Writing in the Spectator, Philip Mansel called the book 'an indictment of nationalism ... Milton has gone where biographers of Atatürk and historians of Turkey, who often want Turkish official support, have feared to tread. He has reproduced accounts by individual Armenian, Greek and foreign eye-witnesses, as well as British sailors’ and consuls’ accounts. It is a much needed corrective to official history.

Adam Le Bor, writing in the Literary Review, said: ‘Milton brings the past alive in this vivid, detailed and poignant book by drawing on family letters and archives, and first-hand interviews with those elderly survivors who remember Smyrna’s glory days.’

Alev Adil, writing in The Independent, said 'Giles Milton's engrossing account of the events leading up to the destruction of the city in 1922 is based largely on the previously unpublished letters and diaries of these Levantine dynasties. Milton's book celebrates the heroism of individuals who put lives before ideologies.'

Wolfram: The Boy Who Went to War

James Delinpole writing in The Daily Mail called the book ‘idiosyncratic and utterly fascinating... what this book captures well is how, little by little, ordinary Germans were bullied and cajoled into acquiescing with Hitler's insane plans.’
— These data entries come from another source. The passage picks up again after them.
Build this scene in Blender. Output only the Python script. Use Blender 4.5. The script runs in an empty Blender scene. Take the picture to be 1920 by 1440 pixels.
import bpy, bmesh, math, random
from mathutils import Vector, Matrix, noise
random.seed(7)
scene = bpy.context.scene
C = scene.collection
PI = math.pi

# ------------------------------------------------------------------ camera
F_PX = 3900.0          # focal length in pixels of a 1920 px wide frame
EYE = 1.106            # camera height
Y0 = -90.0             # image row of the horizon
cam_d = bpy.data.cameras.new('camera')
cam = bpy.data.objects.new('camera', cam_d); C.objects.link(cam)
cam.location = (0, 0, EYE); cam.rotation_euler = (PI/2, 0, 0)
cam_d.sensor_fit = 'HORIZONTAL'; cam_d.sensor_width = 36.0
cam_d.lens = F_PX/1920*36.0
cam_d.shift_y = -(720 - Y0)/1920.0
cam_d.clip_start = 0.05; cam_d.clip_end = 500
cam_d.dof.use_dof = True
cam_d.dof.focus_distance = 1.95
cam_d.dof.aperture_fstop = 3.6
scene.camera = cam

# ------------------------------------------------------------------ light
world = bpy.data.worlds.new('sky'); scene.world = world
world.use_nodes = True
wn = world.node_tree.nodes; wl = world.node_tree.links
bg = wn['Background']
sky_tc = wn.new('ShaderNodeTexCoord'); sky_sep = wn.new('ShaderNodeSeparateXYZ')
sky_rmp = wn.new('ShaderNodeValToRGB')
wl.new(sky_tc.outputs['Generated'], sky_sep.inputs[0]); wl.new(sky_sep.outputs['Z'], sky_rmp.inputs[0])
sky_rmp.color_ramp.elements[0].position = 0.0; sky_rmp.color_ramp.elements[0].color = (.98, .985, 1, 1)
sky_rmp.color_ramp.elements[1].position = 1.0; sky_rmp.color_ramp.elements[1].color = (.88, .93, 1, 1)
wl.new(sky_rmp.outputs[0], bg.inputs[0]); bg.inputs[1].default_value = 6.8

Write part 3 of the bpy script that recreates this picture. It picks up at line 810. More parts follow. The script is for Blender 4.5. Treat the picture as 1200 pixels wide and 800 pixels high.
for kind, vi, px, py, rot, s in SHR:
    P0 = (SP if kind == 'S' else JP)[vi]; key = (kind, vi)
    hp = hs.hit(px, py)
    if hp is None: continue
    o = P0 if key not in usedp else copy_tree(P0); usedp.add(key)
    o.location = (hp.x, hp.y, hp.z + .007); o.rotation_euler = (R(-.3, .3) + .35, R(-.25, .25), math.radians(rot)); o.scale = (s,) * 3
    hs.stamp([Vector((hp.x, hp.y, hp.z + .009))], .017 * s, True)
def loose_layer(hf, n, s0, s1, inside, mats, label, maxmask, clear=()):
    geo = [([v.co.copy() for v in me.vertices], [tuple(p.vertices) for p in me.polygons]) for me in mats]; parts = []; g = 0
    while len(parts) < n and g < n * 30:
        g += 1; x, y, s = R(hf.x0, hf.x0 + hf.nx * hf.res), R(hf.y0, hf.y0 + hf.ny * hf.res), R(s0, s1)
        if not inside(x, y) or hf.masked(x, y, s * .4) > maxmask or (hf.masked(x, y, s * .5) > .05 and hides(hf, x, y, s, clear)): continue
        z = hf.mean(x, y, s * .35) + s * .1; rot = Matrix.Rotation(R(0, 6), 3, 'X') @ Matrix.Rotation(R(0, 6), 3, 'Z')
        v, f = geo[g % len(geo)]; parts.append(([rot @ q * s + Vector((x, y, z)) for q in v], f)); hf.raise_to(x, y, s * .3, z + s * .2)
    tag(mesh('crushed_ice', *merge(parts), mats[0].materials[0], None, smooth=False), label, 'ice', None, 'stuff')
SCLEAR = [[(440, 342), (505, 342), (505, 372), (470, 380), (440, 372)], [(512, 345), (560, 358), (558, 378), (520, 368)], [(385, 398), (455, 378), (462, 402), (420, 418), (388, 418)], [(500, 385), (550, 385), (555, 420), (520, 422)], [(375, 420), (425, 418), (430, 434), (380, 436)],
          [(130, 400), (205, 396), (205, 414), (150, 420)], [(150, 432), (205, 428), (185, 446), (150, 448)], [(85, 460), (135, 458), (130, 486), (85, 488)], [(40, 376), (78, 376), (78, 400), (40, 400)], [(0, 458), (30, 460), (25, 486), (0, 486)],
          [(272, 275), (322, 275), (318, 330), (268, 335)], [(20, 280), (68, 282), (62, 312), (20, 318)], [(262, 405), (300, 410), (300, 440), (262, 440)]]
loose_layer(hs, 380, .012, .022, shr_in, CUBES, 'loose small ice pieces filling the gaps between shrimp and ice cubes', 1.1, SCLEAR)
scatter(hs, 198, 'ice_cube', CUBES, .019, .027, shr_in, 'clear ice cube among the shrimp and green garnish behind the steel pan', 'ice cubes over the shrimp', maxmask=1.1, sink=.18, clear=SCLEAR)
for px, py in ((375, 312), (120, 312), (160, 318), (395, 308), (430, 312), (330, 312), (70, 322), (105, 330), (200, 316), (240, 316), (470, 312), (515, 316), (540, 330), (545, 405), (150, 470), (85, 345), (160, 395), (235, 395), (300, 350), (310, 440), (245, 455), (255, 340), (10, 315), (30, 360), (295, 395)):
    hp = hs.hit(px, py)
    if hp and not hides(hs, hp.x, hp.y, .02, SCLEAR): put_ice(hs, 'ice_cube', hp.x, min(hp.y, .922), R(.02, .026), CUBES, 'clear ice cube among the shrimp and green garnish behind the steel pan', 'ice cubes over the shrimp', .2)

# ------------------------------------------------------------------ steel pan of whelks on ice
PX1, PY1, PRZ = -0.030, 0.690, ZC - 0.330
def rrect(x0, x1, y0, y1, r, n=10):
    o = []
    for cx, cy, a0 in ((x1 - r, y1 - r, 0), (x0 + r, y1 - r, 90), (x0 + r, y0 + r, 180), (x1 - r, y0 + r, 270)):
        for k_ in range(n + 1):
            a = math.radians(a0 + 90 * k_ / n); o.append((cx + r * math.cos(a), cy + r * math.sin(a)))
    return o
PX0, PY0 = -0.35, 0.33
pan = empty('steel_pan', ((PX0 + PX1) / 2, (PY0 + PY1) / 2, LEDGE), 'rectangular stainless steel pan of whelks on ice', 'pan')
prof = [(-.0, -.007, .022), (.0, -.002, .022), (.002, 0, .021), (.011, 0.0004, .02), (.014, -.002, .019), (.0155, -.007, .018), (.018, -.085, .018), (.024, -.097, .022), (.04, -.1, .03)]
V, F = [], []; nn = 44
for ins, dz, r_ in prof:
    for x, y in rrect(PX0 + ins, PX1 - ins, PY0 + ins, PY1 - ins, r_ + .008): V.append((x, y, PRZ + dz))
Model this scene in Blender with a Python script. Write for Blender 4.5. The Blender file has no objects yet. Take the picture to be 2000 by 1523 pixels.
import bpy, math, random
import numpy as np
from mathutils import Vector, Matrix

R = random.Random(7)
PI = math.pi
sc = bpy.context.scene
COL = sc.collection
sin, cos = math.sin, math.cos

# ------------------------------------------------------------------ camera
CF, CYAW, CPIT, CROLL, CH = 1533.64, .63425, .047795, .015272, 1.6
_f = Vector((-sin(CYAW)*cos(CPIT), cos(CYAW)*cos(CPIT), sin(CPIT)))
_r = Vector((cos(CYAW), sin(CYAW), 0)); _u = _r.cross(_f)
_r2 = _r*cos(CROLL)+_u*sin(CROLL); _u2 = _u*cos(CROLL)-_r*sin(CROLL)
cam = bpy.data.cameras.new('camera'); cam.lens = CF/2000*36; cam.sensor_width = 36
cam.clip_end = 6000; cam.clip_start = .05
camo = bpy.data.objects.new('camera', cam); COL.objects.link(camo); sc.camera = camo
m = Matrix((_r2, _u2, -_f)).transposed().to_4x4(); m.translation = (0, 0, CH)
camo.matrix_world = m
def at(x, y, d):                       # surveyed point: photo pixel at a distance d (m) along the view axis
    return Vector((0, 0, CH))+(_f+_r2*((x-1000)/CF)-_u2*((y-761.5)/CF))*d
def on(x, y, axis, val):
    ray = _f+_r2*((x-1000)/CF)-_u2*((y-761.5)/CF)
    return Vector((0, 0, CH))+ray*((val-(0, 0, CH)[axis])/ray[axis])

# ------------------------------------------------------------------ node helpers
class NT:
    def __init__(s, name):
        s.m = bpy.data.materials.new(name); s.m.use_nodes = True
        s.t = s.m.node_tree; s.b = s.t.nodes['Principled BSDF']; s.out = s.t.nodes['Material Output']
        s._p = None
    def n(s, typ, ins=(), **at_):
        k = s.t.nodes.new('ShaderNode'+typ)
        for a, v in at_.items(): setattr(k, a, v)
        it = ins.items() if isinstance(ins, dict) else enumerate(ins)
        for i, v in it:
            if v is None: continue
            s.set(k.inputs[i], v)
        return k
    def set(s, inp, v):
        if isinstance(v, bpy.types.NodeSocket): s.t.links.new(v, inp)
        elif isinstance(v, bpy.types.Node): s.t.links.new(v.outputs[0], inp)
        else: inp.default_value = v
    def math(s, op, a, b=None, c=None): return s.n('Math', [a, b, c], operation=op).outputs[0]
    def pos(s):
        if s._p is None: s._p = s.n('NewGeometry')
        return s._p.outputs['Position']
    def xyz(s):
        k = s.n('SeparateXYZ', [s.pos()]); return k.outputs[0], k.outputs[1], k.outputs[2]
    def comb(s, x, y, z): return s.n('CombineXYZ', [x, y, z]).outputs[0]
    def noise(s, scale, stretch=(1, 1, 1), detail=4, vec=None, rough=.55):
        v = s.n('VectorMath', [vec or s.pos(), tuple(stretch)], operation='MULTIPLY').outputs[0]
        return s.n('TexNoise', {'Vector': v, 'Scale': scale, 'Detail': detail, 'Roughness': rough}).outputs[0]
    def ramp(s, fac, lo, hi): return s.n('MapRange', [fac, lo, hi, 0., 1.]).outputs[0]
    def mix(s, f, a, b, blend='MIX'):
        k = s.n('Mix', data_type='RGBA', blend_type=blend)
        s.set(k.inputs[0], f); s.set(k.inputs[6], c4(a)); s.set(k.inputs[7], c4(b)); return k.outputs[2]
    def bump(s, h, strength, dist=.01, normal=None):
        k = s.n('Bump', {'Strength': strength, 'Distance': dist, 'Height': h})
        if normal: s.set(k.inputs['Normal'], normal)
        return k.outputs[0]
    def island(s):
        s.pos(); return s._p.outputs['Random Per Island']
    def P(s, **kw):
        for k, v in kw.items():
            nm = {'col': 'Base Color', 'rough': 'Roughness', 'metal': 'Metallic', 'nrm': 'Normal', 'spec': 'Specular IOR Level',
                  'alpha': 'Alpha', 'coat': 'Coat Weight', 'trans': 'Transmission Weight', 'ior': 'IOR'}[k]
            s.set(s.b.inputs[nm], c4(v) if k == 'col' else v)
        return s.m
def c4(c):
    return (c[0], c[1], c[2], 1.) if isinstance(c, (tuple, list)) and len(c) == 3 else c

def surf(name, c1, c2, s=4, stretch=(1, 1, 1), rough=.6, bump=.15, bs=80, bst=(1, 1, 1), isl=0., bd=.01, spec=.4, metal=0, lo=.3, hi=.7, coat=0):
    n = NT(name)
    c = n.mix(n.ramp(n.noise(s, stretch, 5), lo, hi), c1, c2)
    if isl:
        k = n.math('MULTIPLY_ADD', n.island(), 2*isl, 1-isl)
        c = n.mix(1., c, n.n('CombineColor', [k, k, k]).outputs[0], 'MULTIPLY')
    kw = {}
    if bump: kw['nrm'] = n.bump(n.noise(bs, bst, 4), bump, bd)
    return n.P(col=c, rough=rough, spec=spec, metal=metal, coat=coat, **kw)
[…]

For Daily Express reviewer Christopher Silvester, Milton shows how ‘insidiously Nazism encroached on the daily lives of German citizens... as a portrait of how these civilised individuals were able to survive, this is invaluable.’

Hester Vaizy’s review, ‘A Conflict of Loyalty’ published in The Spectator, 21 May 2011, favourably compared the book with standard histories of Nazi Germany: ‘Milton’s account reveals that Germans, too, experienced real suffering in wartime... without forgetting or denying the crimes perpetrated in Nazi death camps, Milton’s close analysis of the experiences of Germans demonstrates that they too could be victims of the war.’

In his BBC History Magazine article, Roger Moorhouse called Wolfram ‘a very valid and interesting book, which offers an illuminating insight into the experience of ‘ordinary’ Germans living in ‘small-town’ Germany.’